- Source material
******************************
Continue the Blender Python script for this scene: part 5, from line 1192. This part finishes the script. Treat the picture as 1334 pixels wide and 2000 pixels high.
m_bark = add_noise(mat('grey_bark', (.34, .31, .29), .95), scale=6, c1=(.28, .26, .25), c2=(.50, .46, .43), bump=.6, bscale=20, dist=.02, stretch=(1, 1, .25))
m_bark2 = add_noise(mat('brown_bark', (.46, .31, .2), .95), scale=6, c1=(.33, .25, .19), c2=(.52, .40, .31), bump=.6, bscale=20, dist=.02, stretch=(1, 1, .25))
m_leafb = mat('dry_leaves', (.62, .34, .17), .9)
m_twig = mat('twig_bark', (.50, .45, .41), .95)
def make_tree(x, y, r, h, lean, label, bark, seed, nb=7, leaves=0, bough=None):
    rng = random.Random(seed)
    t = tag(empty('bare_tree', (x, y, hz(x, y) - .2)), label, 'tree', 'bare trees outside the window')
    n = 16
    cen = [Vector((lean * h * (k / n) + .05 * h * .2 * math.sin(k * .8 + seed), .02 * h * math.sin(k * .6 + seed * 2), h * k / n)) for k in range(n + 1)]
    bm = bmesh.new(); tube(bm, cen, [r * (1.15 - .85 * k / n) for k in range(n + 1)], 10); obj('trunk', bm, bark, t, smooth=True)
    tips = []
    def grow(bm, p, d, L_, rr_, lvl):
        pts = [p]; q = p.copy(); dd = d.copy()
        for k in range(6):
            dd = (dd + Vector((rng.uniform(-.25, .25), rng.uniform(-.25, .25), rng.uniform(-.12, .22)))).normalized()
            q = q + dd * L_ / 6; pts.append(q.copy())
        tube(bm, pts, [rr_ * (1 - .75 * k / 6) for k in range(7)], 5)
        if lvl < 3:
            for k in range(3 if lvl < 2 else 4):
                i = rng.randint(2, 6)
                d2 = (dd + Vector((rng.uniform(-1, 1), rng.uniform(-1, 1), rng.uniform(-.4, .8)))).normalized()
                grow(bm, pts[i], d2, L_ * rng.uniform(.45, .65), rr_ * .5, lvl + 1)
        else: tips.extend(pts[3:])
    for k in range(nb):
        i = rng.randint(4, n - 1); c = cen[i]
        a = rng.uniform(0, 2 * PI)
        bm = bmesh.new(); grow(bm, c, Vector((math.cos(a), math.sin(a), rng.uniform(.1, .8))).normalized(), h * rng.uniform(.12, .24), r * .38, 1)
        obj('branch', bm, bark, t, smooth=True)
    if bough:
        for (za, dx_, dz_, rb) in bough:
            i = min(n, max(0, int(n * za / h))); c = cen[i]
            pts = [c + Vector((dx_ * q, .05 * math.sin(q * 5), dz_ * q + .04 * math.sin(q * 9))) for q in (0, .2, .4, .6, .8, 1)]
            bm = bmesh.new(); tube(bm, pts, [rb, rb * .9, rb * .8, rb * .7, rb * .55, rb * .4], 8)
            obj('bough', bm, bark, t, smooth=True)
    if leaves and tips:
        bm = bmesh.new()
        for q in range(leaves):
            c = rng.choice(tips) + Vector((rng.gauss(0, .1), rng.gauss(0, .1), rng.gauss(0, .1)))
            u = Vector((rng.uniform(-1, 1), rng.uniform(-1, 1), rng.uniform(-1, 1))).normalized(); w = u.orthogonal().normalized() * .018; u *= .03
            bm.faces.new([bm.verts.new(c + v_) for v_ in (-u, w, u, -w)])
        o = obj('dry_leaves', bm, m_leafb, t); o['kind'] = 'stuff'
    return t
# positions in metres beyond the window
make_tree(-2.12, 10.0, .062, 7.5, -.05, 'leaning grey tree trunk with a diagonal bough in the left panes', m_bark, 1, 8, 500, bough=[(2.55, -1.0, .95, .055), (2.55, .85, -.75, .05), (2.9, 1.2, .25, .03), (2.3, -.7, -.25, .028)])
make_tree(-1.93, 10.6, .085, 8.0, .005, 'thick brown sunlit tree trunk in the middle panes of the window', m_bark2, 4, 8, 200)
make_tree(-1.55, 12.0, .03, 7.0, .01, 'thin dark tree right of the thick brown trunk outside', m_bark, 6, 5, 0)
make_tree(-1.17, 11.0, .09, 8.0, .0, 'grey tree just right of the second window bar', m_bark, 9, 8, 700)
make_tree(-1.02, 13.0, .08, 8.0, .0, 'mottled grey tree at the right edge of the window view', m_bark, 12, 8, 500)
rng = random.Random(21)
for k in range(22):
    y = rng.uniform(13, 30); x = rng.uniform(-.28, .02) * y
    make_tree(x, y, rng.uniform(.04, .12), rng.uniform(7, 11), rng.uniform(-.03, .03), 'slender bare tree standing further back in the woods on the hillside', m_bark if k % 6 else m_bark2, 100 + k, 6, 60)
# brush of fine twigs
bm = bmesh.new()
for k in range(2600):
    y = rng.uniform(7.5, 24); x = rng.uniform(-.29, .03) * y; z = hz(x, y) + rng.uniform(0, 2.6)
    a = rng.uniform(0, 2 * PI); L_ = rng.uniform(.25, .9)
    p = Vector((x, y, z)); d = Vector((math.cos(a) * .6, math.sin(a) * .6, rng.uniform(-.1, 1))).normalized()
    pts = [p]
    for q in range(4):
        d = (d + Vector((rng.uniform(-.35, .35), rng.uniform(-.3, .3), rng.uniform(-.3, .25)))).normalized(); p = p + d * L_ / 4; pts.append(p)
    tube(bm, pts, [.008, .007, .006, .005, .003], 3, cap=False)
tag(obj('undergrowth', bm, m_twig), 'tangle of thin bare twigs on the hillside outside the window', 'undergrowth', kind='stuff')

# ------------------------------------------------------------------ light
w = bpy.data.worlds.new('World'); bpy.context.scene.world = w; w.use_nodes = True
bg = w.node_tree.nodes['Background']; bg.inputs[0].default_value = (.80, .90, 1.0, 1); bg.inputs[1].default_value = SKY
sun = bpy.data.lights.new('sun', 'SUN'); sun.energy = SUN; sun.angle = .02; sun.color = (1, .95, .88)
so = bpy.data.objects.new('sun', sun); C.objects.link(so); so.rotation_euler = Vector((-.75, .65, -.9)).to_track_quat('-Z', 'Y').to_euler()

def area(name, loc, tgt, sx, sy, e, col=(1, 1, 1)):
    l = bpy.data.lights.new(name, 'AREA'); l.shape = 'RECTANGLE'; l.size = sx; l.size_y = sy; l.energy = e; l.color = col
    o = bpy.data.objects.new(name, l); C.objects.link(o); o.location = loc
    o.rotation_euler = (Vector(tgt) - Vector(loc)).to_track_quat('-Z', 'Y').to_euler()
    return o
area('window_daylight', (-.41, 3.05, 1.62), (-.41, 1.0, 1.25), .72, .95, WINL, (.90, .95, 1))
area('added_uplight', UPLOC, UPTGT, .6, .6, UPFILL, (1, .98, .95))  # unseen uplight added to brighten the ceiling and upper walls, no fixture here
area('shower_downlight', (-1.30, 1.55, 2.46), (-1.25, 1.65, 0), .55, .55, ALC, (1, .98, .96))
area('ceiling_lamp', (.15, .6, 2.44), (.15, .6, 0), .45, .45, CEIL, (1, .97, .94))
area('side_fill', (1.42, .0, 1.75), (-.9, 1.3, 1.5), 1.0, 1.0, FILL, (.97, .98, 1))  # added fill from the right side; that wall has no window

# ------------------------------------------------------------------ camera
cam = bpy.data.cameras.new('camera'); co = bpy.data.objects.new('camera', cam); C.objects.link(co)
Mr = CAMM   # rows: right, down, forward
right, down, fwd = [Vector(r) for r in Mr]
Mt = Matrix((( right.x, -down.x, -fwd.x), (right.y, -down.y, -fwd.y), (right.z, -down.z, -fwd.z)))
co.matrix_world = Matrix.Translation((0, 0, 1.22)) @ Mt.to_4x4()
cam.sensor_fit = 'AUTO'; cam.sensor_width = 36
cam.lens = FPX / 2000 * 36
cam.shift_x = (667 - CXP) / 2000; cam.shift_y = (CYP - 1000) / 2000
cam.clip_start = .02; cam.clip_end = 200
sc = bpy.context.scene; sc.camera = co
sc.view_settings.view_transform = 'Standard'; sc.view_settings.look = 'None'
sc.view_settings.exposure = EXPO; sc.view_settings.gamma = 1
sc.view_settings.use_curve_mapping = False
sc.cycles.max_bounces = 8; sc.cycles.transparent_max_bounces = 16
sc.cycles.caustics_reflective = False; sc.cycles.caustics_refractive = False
******************************
- Written request
Lines that include the word "scene" — how many are there in the data? Answer with the number alone.

- The output
3